Here's another charming feature of the Daily News: their consuming obsession with mangled automobiles. They positively salivate over car crashes, especially if they involve fatalities. I wonder how many drivers, just before their car smashed into a crumpled, flaming heap of metal, thought, "Man, this is going to make one kickass picture in the Daily News."
Fortunately, the paper isn't in full color. You can't see the driver carved up like a honey ham by the windshield, or any internal organs strewn about. Unfortunately, though, most of the readers were probably disappointed about this.

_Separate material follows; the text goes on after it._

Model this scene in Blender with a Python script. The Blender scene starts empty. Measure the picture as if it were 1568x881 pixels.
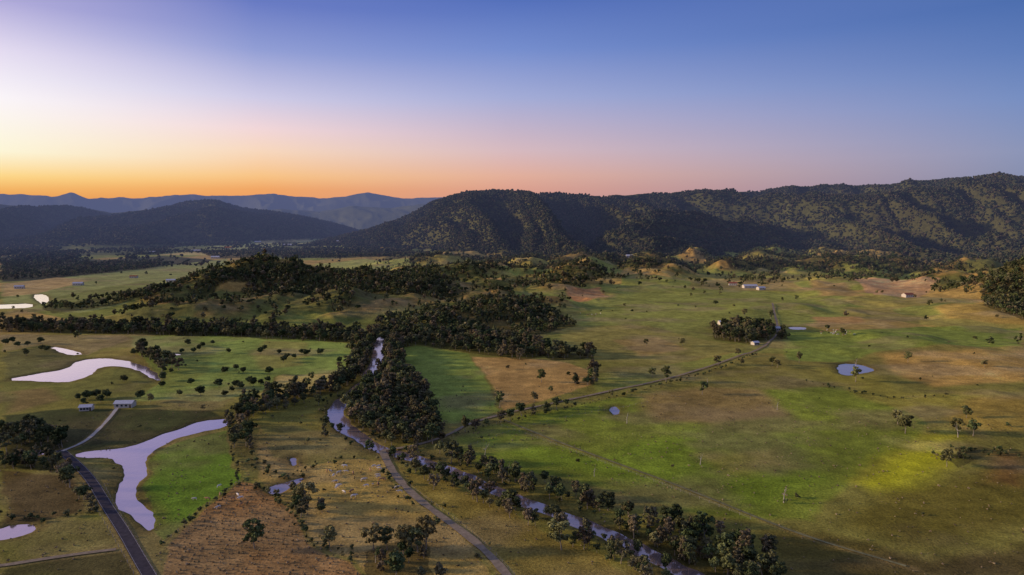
import bpy, math, random, time
import numpy as np
from mathutils import Vector
T0=time.time()
rs=np.random.RandomState(7); random.seed(7)
scene=bpy.context.scene
# ------------------------------------------------------------------ survey constants
F=1046.0; CX=784.0; CY=440.5; CAMH=120.0
PIT=math.atan(105.5/F); cp,sp=math.cos(PIT),math.sin(PIT)
def qs(u,v):
    u=np.asarray(u,float); v=np.asarray(v,float)
    d=(CY-v)/F; dy=cp+d*sp; dz=-sp+d*cp
    return ((u-CX)/F)/dy, dz/dy
def flat(pts,z=0.0):
    a=np.array(pts,float); q,s=qs(a[:,0],a[:,1]); y=(z-CAMH)/s
    return np.stack([q*y,y],1)
# ------------------------------------------------------------------ noise
TAB=rs.rand(8,256,256)
def vn(x,y,s=0):
    t=TAB[s%8]; x=x+s*17.31; y=y+s*9.77
    xi=np.floor(x); yi=np.floor(y); fx=x-xi; fy=y-yi
    fx=fx*fx*(3-2*fx); fy=fy*fy*(3-2*fy)
    xi=xi.astype(np.int64)&255; yi=yi.astype(np.int64)&255; x1=(xi+1)&255; y1=(yi+1)&255
    return (t[xi,yi]*(1-fx)+t[x1,yi]*fx)*(1-fy)+(t[xi,y1]*(1-fx)+t[x1,y1]*fx)*fy
def fbm(x,y,s=0,o=4):
    r=0;a=.5;n=0
    for i in range(o):
        r=r+a*vn(x,y,s+i); n+=a; a*=.5; x=x*2.03+3.1; y=y*2.03+1.7
    return r/n
def ridged(x,y,s=0,o=2,g=.5):
    r=0;a=1;n=0
    for i in range(o):
        r=r+a*(1-np.abs(2*vn(x,y,s+i)-1)); n+=a; a*=g; x=x*2.1+5; y=y*2.1+2
    return r/n
def sst(a,b,x):
    t=np.clip((x-a)/(b-a),0,1); return t*t*(3-2*t)
# ------------------------------------------------------------------ geometry helpers
def seg_dist(x,y,P,closed=False):
    d=np.full(x.shape,1e9); n=len(P); m=n if closed else n-1
    for i in range(m):
        a=P[i]; b=P[(i+1)%n]; ab=b-a; L=ab@ab+1e-9
        t=np.clip(((x-a[0])*ab[0]+(y-a[1])*ab[1])/L,0,1)
        dd=(x-a[0]-t*ab[0])**2+(y-a[1]-t*ab[1])**2
        d=np.minimum(d,dd)
    return np.sqrt(d)
def inpoly(x,y,P):
    c=np.zeros(x.shape,bool); n=len(P)
    for i in range(n):
        a=P[i]; b=P[i-1]
        if a[1]==b[1]: continue
        m=((a[1]>y)!=(b[1]>y))&(x<(b[0]-a[0])*(y-a[1])/(b[1]-a[1])+a[0])
        c^=m
    return c
def smooth_line(P,it=2):
    P=np.array(P,float)
    for _ in range(it):
        Q=[P[0]]
        for i in range(len(P)-1):
            Q.append(P[i]*.75+P[i+1]*.25); Q.append(P[i]*.25+P[i+1]*.75)
        Q.append(P[-1]); P=np.array(Q)
    return P
def smooth_poly(P,it=1):
    P=np.array(P,float)
    for _ in range(it):
        Q=[]
        for i in range(len(P)):
            a=P[i]; b=P[(i+1)%len(P)]
            Q.append(a*.75+b*.25); Q.append(a*.25+b*.75)
        P=np.array(Q)
    return P
# ------------------------------------------------------------------ water layout
RIVER=smooth_line(flat([(586,515),(578,535),(579,552),(564,568),(572,580),(552,590),(538,604),(519,617),(512,632),(521,650),(545,665),(572,682),(604,692),(645,704),(692,719),(742,742),(792,762),(850,784),(912,806),(962,830),(1012,855),(1064,884),(1110,915)]),2)
POLYW=[
 ([(352,640),(345,652),(300,660),(262,672),(237,685),(222,700),(224,722),(206,740),(208,765),(234,790),(234,812),(214,800),(200,780),(177,775),(180,747),(194,730),(184,706),(172,698),(125,698),(118,692),(165,687),(200,684),(240,667),(280,654),(312,643)],1),
 ([(6,581),(60,571),(100,565),(125,550),(160,547),(205,554),(236,567),(246,582),(238,580),(215,566),(185,559),(150,561),(145,570),(118,580),(100,585),(60,582)],1),
 ([(78,530),(100,533),(128,541),(110,543),(90,538)],1),
 ([(-60,815),(0,810),(20,803),(46,803),(50,810),(28,819),(0,824),(-50,826)],1),
 ([(-60,467),(5,466),(50,464),(48,471),(5,472),(-60,474)],1),
 ([(50,451),(68,450),(76,458),(68,466),(60,462)],1),
 ([(1282,559),(1300,555),(1334,562),(1336,568),(1300,574),(1286,571)],0),
 ([(931,622),(945,621),(949,631),(939,633)],0),
 ([(1208,500),(1232,500),(1236,504),(1212,504)],0),
 ([(410,746),(428,741),(455,733),(464,731),(440,745),(424,754),(412,753)],0),
 ([(446,700),(451,700),(454,709),(448,711)],0),
 ([(246,541),(274,541),(275,543),(247,543)],1),
 ([(20,690),(68,687),(70,694),(30,698)],1),
]
POLYW=[(smooth_poly(flat(p),1),k) for p,k in POLYW]
def water_sd(x,y):
    """signed distance to the nearest shore (negative in the water)"""
    sd=np.full(x.shape,999.0)
    wob=(fbm(x/9,y/9,3,2)-.5)*3.0
    def upd(P,fn,m=45):
        lo=P.min(0)-m; hi=P.max(0)+m
        k=np.nonzero((x>lo[0])&(x<hi[0])&(y>lo[1])&(y<hi[1]))
        if len(k[0])==0: return
        sd[k]=np.minimum(sd[k],fn(x[k],y[k]))
    for i in range(0,len(RIVER)-1,6):
        S=RIVER[i:i+7]
        upd(S,lambda a,b,S=S: seg_dist(a,b,S)-(4.4-1.0*sst(360,300,b))*(0.7+0.6*vn(a/30,b/30,5)))
    for P,k_ in POLYW:
        upd(P,lambda a,b,P=P: np.where(inpoly(a,b,P),-1,1)*seg_dist(a,b,P,True))
    return np.where(sd<900,sd+wob*np.clip(1-sd/60,0,1),sd)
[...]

An auto doesn't need to be in motion to be a hazard. Try digging it out of a heavy snow storm with a heart condition or your too many years and you may find out mortally.
Do you ever page through the comics section of the paper and say, "These are okay, but consarn it, why won't someone write a morbid strip about car accidents?" Friend, you're reading the wrong paper. You need the Daily News!
"Inviting the Undertaker," a cartoon about traffic safety, was created by Clarence D. Batchelor, a Pulitzer Prize-winning cartoonist. According to Time magazine, Batchelor started it up in the '30s. In 1939, managing editor Harvey Deuell had a heart attack on the way to work and crashed into a fence. After that, the newspaper's publisher Joseph Patterson apparently was more or less obsessed with "Inviting the Undertaker" and as you can see, more than one thousand strips were eventually published.
I don't know if I'd feel comfortable around someone who can come up with 1,071 ways to kill yourself with a car.